An explanation followed concerning how Christian Europe learned to compare religions. The process was euro-centric. Every discovery was viewed from a European perspective. Much of this perception was determined by missionaries that the colonists they encountered in non-Western societies. There were basic strands that became apparent, viz., Judaism, Christianity, Islam, and secular humanism (Paganism). This was the four-cornered medieval map of religion that they happened knew. But the Renaissance ushered in different thoughts about religion. There was a revival of classical Greek and Latin. This all led to comparative Christianity during the Protestant Reformation. Theologians like Martin Luther, Calvin, and Erasmus became famous, and they brought about unprecedented religious change in Europe.
A new map of comparative study of world religions began to dawn with the Peace of Westphalia. In the 17th century an epochal reference guide was born. It was entitled, Religious Ceremonies and Customs of All the Peoples of the World by Jean Frederic Bernard and Bernard Picart.

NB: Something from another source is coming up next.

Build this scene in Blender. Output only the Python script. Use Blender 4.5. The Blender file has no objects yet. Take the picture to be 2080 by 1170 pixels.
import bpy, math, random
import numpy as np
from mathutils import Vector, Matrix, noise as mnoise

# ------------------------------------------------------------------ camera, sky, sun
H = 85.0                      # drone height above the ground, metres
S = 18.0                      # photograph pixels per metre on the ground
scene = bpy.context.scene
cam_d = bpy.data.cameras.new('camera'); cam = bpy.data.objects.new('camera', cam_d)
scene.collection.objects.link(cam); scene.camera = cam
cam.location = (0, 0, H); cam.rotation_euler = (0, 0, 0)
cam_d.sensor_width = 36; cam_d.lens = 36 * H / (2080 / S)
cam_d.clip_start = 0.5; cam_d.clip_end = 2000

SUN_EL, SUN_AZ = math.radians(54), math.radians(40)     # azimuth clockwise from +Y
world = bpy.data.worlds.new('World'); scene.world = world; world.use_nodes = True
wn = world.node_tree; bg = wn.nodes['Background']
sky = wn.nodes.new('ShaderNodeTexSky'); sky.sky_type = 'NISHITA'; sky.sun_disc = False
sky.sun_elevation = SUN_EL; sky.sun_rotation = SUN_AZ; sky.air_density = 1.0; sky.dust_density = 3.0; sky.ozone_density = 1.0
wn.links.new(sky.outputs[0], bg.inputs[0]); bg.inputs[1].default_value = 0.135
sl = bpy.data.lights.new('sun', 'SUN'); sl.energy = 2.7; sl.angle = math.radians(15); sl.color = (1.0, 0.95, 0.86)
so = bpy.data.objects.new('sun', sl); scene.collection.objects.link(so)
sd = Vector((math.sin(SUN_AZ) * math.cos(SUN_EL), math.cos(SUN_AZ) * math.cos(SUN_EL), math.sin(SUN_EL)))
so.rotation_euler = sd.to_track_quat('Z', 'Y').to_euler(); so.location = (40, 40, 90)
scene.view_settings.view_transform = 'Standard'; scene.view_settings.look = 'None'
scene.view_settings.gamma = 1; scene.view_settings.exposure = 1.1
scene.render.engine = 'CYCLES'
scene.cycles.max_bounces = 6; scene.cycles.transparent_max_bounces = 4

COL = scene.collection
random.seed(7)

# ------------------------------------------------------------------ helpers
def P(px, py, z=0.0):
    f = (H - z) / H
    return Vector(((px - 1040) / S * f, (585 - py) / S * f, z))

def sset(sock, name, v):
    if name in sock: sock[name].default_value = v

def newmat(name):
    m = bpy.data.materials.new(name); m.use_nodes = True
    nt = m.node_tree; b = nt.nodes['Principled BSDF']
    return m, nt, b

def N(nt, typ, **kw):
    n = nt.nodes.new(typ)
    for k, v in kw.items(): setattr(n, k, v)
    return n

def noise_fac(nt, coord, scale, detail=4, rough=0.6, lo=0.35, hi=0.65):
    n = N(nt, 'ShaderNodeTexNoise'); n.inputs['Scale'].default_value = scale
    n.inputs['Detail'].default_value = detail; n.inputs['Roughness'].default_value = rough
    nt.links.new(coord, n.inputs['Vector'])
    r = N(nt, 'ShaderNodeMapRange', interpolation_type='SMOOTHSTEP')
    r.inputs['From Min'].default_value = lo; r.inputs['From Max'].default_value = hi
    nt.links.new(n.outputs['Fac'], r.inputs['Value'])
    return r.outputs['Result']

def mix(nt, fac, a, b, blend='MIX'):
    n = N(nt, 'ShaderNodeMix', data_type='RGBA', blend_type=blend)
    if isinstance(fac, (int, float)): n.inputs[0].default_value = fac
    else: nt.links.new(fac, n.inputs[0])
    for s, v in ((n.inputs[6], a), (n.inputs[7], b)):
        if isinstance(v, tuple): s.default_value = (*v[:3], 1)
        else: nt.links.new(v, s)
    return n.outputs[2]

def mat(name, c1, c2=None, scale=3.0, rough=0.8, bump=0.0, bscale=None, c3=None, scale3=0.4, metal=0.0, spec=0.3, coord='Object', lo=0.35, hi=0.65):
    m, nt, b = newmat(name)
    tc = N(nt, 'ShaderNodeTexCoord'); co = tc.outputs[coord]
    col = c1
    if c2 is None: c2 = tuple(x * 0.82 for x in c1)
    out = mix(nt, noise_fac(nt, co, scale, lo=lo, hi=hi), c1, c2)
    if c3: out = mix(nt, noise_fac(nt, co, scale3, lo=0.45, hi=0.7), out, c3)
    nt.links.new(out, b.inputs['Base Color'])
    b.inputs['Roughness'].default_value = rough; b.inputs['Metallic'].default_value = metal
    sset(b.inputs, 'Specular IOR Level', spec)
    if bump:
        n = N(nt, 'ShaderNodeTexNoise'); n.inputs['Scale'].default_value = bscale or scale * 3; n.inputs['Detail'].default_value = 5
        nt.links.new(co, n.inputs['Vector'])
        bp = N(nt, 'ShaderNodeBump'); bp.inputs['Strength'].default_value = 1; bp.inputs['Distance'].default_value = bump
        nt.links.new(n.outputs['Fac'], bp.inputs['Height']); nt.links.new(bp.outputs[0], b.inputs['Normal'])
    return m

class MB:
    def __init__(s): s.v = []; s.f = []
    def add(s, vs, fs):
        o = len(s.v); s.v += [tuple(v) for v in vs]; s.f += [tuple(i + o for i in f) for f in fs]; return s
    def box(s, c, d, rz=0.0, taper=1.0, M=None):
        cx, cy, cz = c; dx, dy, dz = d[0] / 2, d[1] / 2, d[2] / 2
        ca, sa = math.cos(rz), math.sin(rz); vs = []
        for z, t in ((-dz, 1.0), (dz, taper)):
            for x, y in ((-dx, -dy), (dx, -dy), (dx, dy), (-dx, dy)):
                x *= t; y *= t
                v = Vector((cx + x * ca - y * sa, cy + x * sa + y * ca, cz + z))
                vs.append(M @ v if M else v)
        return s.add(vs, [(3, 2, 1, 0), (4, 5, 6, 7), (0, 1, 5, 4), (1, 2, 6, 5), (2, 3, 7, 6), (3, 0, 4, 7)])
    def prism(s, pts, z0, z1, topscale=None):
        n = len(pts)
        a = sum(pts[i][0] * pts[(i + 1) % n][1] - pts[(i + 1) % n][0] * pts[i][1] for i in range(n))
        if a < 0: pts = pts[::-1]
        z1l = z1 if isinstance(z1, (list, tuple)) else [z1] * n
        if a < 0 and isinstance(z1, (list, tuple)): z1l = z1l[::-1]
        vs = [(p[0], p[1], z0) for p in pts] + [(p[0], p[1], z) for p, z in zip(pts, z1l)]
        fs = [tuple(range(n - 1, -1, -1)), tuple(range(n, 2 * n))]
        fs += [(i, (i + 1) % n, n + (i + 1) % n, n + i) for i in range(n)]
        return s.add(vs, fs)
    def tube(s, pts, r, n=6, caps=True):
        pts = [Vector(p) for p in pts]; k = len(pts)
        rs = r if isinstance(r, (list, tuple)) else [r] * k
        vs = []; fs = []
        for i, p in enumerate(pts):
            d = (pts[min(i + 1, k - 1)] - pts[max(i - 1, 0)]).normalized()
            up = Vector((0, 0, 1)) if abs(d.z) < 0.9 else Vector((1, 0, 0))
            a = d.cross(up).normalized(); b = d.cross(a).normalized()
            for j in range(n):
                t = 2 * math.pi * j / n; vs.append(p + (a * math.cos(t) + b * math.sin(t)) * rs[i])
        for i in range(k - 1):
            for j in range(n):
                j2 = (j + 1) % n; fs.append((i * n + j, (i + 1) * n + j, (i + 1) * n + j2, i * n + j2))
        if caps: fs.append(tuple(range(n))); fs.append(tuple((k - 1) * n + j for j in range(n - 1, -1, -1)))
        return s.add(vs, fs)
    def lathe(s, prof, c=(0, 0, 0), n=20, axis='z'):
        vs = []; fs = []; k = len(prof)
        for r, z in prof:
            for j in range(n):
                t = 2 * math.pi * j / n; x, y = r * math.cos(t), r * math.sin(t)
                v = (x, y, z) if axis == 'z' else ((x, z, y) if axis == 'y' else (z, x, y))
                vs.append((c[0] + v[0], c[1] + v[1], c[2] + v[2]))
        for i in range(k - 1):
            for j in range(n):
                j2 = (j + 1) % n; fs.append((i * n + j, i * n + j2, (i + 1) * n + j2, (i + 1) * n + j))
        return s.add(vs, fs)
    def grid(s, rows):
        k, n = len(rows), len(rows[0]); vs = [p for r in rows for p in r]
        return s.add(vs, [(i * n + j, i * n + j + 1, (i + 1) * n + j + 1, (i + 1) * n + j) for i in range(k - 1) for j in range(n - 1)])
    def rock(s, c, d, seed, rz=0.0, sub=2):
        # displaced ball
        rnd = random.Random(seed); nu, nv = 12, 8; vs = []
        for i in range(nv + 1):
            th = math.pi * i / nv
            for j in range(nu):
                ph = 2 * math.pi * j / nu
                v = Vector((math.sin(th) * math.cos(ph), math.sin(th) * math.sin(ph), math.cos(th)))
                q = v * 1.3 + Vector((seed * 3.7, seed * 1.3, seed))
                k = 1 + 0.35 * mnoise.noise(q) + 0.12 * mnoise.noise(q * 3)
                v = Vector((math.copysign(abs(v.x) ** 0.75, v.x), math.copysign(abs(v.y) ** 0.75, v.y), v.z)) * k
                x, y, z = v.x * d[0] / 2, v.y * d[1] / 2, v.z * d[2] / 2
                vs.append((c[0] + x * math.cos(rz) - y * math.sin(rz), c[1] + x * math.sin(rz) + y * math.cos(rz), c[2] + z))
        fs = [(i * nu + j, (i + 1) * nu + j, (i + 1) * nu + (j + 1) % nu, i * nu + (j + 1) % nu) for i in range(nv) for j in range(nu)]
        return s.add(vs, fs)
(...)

This was the precursor of the Norton Anthology of World Religions, and included all the religions of the world that covered far-flung places that were explored and evangelized by Europeans. The 17th, 18th and 19th century saw the broadening of the scope of religions with peoples of the Artic and Oceania, Japan, India, China, Russia, North and South America. Missionaries mastered Chinese, Sanskrit studies were launched in the West, the “Semitic languages and religions” became known; Charles Darwin arose on the horizon along with the Age of Enlightenment and the scientific revolution. The first world’s parliament of religions was held at the World’s Columbian Exposition in Chicago in 1893.